А. В. Луначарский[495]Изложенные построения вряд ли можно считать завершенными без ответа на вопрос, суть которого сводится к следующему. Поскольку «роман в романе» и образ Иешуа явились продуктом пародирования, то, по законам жанра, мы вправе рассчитывать на наличие адекватной пародии и в данном случае.
Как показано выше, многочисленные штрихи указывают на личность В. И. Ленина как прототип образа Воланда. Однако отмеченная его парадоксальность свидетельствует, скорее всего, что писатель замыслил нечто большее, чем тривиальную сатиру на «злодейски гениального Ленина». К одному из парадоксов, связанных с этим образом, можно отнести, в частности, явно преднамеренное, хотя и лишенное диалектических переходов переплетение в одном персонаже сатанинского с божественным, что выливается в конечном счете во взаимный обмен функциями между Спасителем и антихристом (чего стоит, например, исполнение сатаной-Воландом во время шабаша причастия – функции Сына Божия; с другой стороны, пассивное всепрощенчество Иешуа привело к гибели Москвы, которую, как и Иерусалим когда-то, накрыла тьма).
О наличии этого парадокса в романе отмечал в свое время А. З. Вулис: «Явный парадокс, единогласие непримиримых – по Священному писанию – оппонентов: сатаны и Христа, Христа и сатаны»[496].
Как оказалось, трудности с трактовкой значения этого образа определяются в первую очередь тем, что, не вписываясь в булгаковскую систему образов, он тем не менее безусловно воспринимается исследователями как чисто булгаковская креатура; несмотря на значительное количество работ, посвященных пародии в творчестве Булгакова, ни в одной из них даже не ставится вопрос о том, что образ Воланда является пародийным.
Однако, как только такая гипотеза принимается за основу анализа, тут же выясняется, что факт переплетения в Воланде сатанинского с божественным соответствует горьковской религиозной диалектике, в которой сатана, по его мнению, – великий революционер; со временем он приобретает у Горького все более положительный смысл, часто меняясь местами с Богом настолько, что трудно понять, кто Христос, а кто Антихрист, кто Бог, кто сатана. Эти моменты подробно разбираются в работе М. Агурского «Великий еретик (Горький как религиозный мыслитель)»[497].

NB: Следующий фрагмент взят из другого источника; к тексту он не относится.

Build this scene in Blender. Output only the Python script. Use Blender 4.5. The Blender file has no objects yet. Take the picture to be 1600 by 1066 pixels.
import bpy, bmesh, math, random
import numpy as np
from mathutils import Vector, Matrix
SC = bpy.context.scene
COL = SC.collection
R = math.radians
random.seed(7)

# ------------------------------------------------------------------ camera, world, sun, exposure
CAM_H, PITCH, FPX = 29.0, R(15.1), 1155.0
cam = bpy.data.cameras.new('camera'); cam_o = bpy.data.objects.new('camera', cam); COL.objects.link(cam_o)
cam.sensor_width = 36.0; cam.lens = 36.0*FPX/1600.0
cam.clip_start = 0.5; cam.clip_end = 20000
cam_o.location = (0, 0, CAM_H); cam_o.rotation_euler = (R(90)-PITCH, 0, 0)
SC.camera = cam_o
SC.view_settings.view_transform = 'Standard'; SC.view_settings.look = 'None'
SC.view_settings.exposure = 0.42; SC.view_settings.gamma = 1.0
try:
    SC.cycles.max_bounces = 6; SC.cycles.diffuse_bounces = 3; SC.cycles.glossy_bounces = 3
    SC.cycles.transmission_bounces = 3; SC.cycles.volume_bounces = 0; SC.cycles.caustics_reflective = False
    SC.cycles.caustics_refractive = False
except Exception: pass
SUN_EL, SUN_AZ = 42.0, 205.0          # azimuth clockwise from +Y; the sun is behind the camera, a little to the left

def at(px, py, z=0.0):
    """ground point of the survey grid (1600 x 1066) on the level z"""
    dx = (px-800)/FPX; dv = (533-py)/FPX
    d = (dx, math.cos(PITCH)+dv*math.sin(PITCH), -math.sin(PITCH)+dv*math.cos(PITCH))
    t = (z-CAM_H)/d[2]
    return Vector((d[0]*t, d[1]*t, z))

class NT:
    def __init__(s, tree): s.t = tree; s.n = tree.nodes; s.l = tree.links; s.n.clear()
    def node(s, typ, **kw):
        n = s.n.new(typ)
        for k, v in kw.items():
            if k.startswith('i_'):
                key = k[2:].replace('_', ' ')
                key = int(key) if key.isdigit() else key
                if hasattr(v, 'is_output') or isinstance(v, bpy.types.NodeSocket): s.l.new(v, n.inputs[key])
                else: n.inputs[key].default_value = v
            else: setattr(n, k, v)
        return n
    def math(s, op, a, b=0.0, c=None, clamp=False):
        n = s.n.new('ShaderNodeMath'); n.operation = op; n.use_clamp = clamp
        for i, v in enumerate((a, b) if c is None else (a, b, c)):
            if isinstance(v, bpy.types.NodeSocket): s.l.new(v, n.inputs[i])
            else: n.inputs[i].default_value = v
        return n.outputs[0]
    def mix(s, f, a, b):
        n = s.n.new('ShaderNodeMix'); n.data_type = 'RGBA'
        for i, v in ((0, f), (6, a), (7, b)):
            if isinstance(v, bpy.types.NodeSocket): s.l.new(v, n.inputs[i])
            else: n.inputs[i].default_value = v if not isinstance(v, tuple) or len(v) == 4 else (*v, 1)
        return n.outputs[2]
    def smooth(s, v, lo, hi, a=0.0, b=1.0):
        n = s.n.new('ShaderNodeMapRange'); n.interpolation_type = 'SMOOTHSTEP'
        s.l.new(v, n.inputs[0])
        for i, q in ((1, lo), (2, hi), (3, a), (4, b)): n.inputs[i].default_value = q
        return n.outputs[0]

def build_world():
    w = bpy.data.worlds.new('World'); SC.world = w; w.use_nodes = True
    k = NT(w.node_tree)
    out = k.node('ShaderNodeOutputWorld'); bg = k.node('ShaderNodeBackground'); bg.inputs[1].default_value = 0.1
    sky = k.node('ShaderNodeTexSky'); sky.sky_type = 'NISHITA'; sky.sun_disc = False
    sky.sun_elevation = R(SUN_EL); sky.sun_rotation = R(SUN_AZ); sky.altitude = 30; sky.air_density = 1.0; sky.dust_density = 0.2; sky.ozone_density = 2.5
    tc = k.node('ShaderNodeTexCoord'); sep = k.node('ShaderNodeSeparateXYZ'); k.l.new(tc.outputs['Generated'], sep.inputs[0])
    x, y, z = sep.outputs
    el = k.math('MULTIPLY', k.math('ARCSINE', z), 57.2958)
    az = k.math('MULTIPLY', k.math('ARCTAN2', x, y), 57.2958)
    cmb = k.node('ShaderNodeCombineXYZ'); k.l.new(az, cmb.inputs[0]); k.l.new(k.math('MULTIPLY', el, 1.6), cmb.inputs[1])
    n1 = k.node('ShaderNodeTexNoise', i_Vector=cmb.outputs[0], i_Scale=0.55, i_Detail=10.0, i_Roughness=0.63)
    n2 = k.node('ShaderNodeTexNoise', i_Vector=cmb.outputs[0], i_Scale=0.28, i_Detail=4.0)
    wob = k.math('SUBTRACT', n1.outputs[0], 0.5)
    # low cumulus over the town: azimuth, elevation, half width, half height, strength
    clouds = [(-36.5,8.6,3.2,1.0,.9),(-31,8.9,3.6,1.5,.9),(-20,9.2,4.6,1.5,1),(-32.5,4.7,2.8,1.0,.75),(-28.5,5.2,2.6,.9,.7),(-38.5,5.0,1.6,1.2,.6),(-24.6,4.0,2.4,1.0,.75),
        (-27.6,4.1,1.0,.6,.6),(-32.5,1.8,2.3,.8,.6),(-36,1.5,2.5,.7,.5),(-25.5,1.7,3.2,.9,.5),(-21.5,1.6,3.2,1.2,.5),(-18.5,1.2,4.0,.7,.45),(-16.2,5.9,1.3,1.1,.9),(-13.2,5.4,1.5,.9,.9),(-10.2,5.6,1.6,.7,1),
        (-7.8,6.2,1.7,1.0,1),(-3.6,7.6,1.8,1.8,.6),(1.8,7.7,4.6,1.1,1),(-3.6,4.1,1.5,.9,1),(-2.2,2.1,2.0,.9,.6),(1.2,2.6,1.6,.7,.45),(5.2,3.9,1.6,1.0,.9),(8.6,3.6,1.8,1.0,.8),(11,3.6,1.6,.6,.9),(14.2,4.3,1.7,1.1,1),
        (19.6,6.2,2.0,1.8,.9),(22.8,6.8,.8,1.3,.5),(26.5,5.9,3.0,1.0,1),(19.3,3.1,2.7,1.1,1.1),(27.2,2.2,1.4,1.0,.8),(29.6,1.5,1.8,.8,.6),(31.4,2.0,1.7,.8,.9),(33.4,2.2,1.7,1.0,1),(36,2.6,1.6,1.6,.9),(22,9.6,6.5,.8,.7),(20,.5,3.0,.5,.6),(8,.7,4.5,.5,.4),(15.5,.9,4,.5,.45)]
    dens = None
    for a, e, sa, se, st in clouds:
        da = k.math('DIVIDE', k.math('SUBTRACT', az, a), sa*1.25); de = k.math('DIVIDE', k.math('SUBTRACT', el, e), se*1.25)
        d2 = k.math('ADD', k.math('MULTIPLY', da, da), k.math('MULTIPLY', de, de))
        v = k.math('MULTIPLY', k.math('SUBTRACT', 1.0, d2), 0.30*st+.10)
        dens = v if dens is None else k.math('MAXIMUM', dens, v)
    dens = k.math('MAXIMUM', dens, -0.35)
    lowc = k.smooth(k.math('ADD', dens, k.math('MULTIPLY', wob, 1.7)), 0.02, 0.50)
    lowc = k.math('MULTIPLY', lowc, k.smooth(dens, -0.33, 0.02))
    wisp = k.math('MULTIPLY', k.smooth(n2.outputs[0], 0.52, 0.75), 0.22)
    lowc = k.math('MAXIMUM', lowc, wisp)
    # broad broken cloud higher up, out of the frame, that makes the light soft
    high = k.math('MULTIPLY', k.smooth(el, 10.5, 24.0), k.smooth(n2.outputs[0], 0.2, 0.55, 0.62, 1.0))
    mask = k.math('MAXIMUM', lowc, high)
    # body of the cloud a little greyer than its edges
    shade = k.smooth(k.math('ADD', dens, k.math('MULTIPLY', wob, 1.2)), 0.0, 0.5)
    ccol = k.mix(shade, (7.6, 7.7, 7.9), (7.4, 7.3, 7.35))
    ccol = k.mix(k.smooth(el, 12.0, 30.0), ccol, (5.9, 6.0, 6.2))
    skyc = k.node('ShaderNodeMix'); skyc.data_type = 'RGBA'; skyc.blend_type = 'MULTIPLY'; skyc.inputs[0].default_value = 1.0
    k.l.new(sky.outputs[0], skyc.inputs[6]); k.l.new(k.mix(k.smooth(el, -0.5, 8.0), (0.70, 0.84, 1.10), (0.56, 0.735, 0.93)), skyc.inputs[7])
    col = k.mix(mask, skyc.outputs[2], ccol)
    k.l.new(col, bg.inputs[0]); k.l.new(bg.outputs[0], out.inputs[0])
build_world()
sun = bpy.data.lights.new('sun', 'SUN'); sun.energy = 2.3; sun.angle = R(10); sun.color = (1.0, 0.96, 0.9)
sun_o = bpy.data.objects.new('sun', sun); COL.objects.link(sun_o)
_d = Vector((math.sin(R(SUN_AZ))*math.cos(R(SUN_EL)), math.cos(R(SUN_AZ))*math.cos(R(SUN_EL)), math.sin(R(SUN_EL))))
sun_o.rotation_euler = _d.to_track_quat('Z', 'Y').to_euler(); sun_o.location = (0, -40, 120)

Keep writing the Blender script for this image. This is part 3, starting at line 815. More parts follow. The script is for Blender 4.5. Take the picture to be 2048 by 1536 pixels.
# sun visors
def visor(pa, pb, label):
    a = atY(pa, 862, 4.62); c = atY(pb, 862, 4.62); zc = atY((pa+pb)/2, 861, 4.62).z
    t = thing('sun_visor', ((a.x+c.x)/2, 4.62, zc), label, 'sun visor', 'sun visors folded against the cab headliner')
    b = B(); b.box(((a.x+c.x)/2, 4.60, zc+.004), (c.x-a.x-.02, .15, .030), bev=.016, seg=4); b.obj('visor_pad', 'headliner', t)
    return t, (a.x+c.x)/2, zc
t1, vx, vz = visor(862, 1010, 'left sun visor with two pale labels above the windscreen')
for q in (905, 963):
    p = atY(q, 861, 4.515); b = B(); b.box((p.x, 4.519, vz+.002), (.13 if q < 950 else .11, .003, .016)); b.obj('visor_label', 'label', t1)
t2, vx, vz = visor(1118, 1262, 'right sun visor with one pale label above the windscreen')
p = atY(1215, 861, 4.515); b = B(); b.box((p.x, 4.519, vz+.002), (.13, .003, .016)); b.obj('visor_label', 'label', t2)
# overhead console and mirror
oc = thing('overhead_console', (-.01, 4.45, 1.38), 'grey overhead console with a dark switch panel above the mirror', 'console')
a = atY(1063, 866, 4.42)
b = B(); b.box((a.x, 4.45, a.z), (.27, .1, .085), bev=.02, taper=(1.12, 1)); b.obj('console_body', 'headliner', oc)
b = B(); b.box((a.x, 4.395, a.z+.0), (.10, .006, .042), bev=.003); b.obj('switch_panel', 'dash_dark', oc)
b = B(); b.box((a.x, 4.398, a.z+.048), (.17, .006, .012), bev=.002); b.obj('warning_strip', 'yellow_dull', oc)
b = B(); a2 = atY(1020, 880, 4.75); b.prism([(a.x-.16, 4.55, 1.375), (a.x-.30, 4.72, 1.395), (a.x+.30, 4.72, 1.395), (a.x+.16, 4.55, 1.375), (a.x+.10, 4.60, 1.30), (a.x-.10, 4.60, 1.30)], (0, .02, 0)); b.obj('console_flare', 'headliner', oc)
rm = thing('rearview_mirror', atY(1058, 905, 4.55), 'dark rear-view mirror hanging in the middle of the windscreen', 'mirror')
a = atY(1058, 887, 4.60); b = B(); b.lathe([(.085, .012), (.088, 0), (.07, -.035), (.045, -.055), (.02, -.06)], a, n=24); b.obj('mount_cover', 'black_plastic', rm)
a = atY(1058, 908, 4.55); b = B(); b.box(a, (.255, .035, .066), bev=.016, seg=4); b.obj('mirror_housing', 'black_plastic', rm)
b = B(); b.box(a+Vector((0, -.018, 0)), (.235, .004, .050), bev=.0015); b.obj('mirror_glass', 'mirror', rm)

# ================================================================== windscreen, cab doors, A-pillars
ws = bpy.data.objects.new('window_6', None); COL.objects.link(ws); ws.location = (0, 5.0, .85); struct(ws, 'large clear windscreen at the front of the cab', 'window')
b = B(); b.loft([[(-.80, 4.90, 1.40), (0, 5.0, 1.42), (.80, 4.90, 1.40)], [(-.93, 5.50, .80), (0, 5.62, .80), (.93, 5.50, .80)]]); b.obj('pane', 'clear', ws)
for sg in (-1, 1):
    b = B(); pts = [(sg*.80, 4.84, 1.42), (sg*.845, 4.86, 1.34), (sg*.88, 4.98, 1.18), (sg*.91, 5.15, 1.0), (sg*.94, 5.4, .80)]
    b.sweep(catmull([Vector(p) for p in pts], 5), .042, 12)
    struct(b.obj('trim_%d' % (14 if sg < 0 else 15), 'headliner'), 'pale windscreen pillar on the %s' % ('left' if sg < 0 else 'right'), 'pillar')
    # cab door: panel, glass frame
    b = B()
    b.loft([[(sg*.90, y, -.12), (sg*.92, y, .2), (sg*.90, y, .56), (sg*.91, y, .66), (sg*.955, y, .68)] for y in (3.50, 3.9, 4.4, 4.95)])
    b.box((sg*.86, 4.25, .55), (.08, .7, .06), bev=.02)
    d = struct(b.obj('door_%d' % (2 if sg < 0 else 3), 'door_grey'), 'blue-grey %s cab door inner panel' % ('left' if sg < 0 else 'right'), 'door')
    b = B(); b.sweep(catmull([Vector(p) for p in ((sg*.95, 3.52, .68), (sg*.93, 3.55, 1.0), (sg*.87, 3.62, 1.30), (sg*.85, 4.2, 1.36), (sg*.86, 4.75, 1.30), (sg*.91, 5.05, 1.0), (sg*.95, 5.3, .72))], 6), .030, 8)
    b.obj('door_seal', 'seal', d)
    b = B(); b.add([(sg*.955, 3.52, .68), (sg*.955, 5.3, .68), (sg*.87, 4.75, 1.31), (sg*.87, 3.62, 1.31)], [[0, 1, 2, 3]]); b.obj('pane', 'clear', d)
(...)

В 1918 году Горький пишет в «Новой жизни»: «Сегодня – день рождения Христа, одного из двух величайших символов, созданных стремлением человека к справедливости и красоте. Христос – бессмертная идея милосердия и человечности, и Прометей – враг богов, первый бунтовщик против Судьбы, – человечество не создало ничего величественнее этих двух воплощений желаний своих. Настанет день, когда в душах людей символ гордости и милосердия, красоты и безумной отваги в достижении цели – оба символа сольются в одно великое чувство». Именно эта идея вложена в уста дьякона-расстриги Егора Ипатьевского («Жизнь Клима Самгина»): «Не Христос – не Авель нужен людям, людям нужен Прометей-Антихрист».
…Итак, Христос и антихрист у Горького часто меняются местами, «перехватывая» функции друг друга… Но разве не эта же ситуация описана в «Мастере и Маргарите», где Воланд творит добро, а всепрощенчество Иешуа приводит к глобальной трагедии?